* Begin *
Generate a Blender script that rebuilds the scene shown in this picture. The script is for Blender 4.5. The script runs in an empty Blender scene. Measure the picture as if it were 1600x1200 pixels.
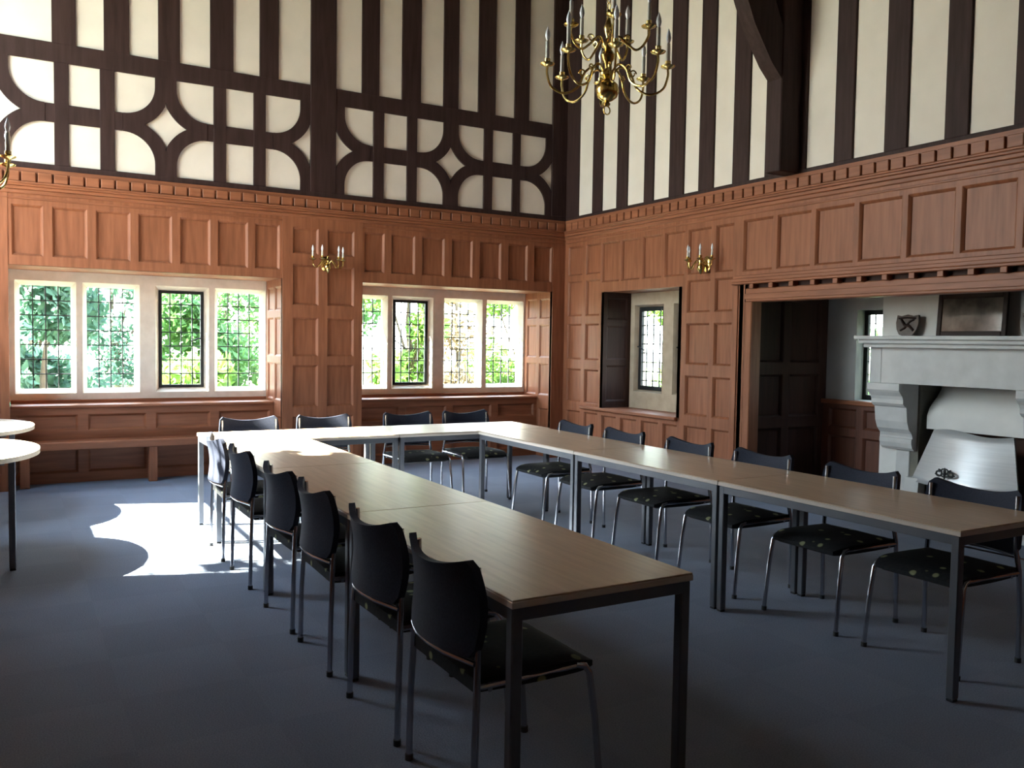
import bpy, math, random
from mathutils import Vector, Matrix
R = math.radians
S = bpy.context.scene
col = S.collection
random.seed(7)

# ------------------------------------------------------------------ materials
def mat(name, c1, c2=None, rough=.5, metal=0., spec=.5, scale=(1, 1, 1), nscale=8., detail=4., bump=0., lo=.3, hi=.7, wave=None):
    m = bpy.data.materials.new(name); m.use_nodes = True
    nt = m.node_tree; b = nt.nodes['Principled BSDF']
    b.inputs['Roughness'].default_value = rough; b.inputs['Metallic'].default_value = metal
    b.inputs['Specular IOR Level'].default_value = spec
    b.inputs['Base Color'].default_value = (*c1, 1)
    if c2 is not None:
        tc = nt.nodes.new('ShaderNodeTexCoord'); mp = nt.nodes.new('ShaderNodeMapping')
        mp.inputs['Scale'].default_value = scale
        nt.links.new(tc.outputs['Object'], mp.inputs['Vector'])
        n = nt.nodes.new('ShaderNodeTexNoise'); n.inputs['Scale'].default_value = nscale; n.inputs['Detail'].default_value = detail
        nt.links.new(mp.outputs['Vector'], n.inputs['Vector'])
        r = nt.nodes.new('ShaderNodeValToRGB')
        r.color_ramp.elements[0].position = lo; r.color_ramp.elements[0].color = (*c1, 1)
        r.color_ramp.elements[1].position = hi; r.color_ramp.elements[1].color = (*c2, 1)
        nt.links.new(n.outputs['Fac'], r.inputs['Fac']); nt.links.new(r.outputs['Color'], b.inputs['Base Color'])
        if bump:
            bp = nt.nodes.new('ShaderNodeBump'); bp.inputs['Strength'].default_value = bump; bp.inputs['Distance'].default_value = .01
            nt.links.new(n.outputs['Fac'], bp.inputs['Height']); nt.links.new(bp.outputs['Normal'], b.inputs['Normal'])
    return m

M = {}
M['oak'] = mat('oak_panelling', (.205, .073, .035), (.31, .116, .058), rough=.46, spec=.28, scale=(9, 9, .8), nscale=3, bump=.06)
M['oakh'] = mat('oak_rail', (.205, .073, .035), (.31, .116, .058), rough=.46, spec=.28, scale=(.8, .8, 9), nscale=3, bump=.06)
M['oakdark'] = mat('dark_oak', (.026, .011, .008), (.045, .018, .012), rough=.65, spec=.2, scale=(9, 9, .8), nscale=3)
M['timber'] = mat('black_stained_timber', (.026, .013, .012), (.046, .024, .022), rough=.65, spec=.2, scale=(6, 6, .6), nscale=4, bump=.15)
M['plaster'] = mat('cream_plaster', (.69, .625, .555), (.76, .69, .62), rough=.9, spec=.2, nscale=3, bump=.03)
M['plasterw'] = mat('white_plaster', (.70, .69, .66), (.78, .77, .74), rough=.9, spec=.2, nscale=4, bump=.03)
M['winstone'] = mat('window_stone', (.67, .61, .52), (.76, .70, .61), rough=.85, spec=.2, nscale=12, bump=.05)
M['shadestone'] = mat('shaded_window_stone', (.40, .32, .23), (.48, .39, .29), rough=.9, spec=.2, nscale=9, bump=.05)  # window stone toned darker, with the shade put into its colour
M['firestone'] = mat('pale_carved_stone', (.52, .52, .51), (.63, .63, .62), rough=.8, spec=.25, nscale=5, bump=.05)
M['ceil'] = mat('ceiling_boards', (.06, .035, .025), (.10, .06, .04), rough=.7, scale=(8, .7, 8), nscale=3)
M['topwood'] = mat('table_laminate', (.43, .30, .20), (.57, .42, .29), rough=.33, spec=.45, scale=(1.2, 14, 14), nscale=3, lo=.25, hi=.75)
M['topedge'] = mat('table_edging', (.54, .46, .39), (.60, .52, .44), rough=.5, nscale=5)
M['birch'] = mat('pale_laminate', (.62, .50, .36), (.70, .58, .43), rough=.4, scale=(1, 12, 12), nscale=3)
M['leg'] = mat('grey_steel', (.11, .115, .13), (.145, .15, .165), rough=.4, metal=.5, nscale=4)
M['chrome'] = mat('chrome', (.42, .43, .47), (.50, .51, .55), rough=.2, metal=1., nscale=3)
M['shell'] = mat('navy_fabric', (.016, .019, .034), (.026, .030, .050), rough=.75, spec=.3, nscale=120, bump=.1)
M['rubber'] = mat('black_rubber', (.012, .012, .013), (.02, .02, .02), rough=.6, nscale=5)
M['brass'] = mat('polished_brass', (.56, .40, .13), (.70, .52, .20), rough=.2, metal=1., nscale=5)
M['candle'] = mat('ivory_candle', (.62, .60, .54), (.70, .68, .62), rough=.5, nscale=6)
M['bulb'] = mat('frosted_bulb', (.82, .84, .90), (.88, .90, .95), rough=.2, nscale=6)
M['iron'] = mat('black_iron', (.012, .013, .014), (.02, .021, .022), rough=.5, metal=.3, nscale=10)
M['lead'] = mat('lead_came', (.05, .055, .06), (.08, .085, .09), rough=.6, metal=.4, nscale=10)
M['steel'] = mat('brushed_steel', (.66, .67, .68), (.74, .75, .76), rough=.42, metal=.55, scale=(1, 1, 25), nscale=3)
M['dframe'] = mat('dark_picture_frame', (.020, .010, .008), (.035, .018, .013), rough=.6, spec=.25, scale=(6, 1, 6), nscale=4)
M['print'] = mat('faded_print', (.05, .04, .035), (.20, .17, .14), rough=.08, spec=.8, nscale=5, detail=6)
M['plaque'] = mat('carved_plaque', (.05, .028, .02), (.10, .06, .04), rough=.4, nscale=14)
M['soot_shade'] = mat('sooty_shaded_plaster', (.10, .095, .08), (.22, .21, .17), rough=.95, nscale=3)  # sooty firebox cheeks; on the window reveal it stands in for shade
M['oakred'] = mat('red_brown_oak', (.085, .026, .013), (.13, .042, .022), rough=.5, scale=(9, 9, .8), nscale=3)
M['bark'] = mat('bark', (.06, .045, .03), (.12, .09, .06), rough=.9, nscale=6)
M['lawn'] = mat('lawn', (.13, .145, .085), (.20, .20, .14), rough=.95, spec=.1, nscale=2)
M['gravel'] = mat('gravel', (.16, .15, .14), (.3, .29, .27), rough=.95, nscale=20)
M['plasterd'] = mat('grey_plaster', (.36, .36, .36), (.44, .44, .44), rough=.9, nscale=4)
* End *
Write out exactly the lines between the start of the data and the line with "random.seed(7)", including both, but none of the pictures.

— EXERCISE RESPONSE —
Generate a Blender script that rebuilds the scene shown in this picture. The script is for Blender 4.5. The script runs in an empty Blender scene. Measure the picture as if it were 1600x1200 pixels.
import bpy, math, random
from mathutils import Vector, Matrix
R = math.radians
S = bpy.context.scene
col = S.collection
random.seed(7)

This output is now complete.